SMALL PROVIDES SIZE — Recently signed wide receiver Torrance Small provides the Patriots with size (6-3), experience and perhaps most importantly, character. Photo by David Silverman.
SMALL PROVIDES SIZE — Recently signed wide receiver Torrance Small provides the Patriots with size (6-3), experience and perhaps most importantly, character. Photo by David Silverman.

One characteristic the Patriots seemed to look for in free agency is character. Strong character appears to be a common trait among players like Charles Johnson, Torrance Small, Larry Izzo and the rest of the free agent class. The 2000 Patriots lacked that quality to a certain degree.

"Character keeps anything outside of football from being a distraction," Small said. "A lot of teams are factoring that in now because they want it to be all football."

"It's very important," added Johnson, "because it has a lot to do with continuity and unity. You get guys that generally like each other and play well together and it translates on the field. It helps guys develop trust among one another."

While Belichick wasn't overly excited about Glenn's offseason commitment, that cannot be said about most of the other players. Belichick said the participation in the 40-workout program was strong this year. "We [were] consistently over 90 percent every week and in some cases close to 100 percent," he said. "The players that [were] here [were] here very diligently." Belichick specifically named Kevin Faulk, Lawyer Milloy, J.R. Redmond, Adrian Klemm and Tom Brady.

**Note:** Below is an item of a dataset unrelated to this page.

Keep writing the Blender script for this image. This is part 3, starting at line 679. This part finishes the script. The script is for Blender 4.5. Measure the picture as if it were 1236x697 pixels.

Despite his comments regarding the hard work players put in this offseason, Belichick is all too aware of what can happen in the month-and-a-half between mini-camp and training camp. Last year, he was not pleased with the way several players reported for training camp and held some players out of a practice as a result. This year, he put an anchor in the locker room during the mini-camp to emphasize that no player should pull the team down by reporting overweight.

CMGI Field is growing out of the ground at a dizzying pace and on a recent tour of the new facility, about 20 members of the New England Patriots Alumni Club came away extremely impressed with the facility. Patriots Vice Chairman Jonathan Kraft led the tour, and the facility is going to be simply amazing compared to not only dilapidated Foxboro Stadium, but most other stadiums as well. The concessions, bathrooms, sight lines, concourses and just about everything else will make the game day experience so much better than at Foxboro Stadium, which doesn't compare with most Division I college facilities.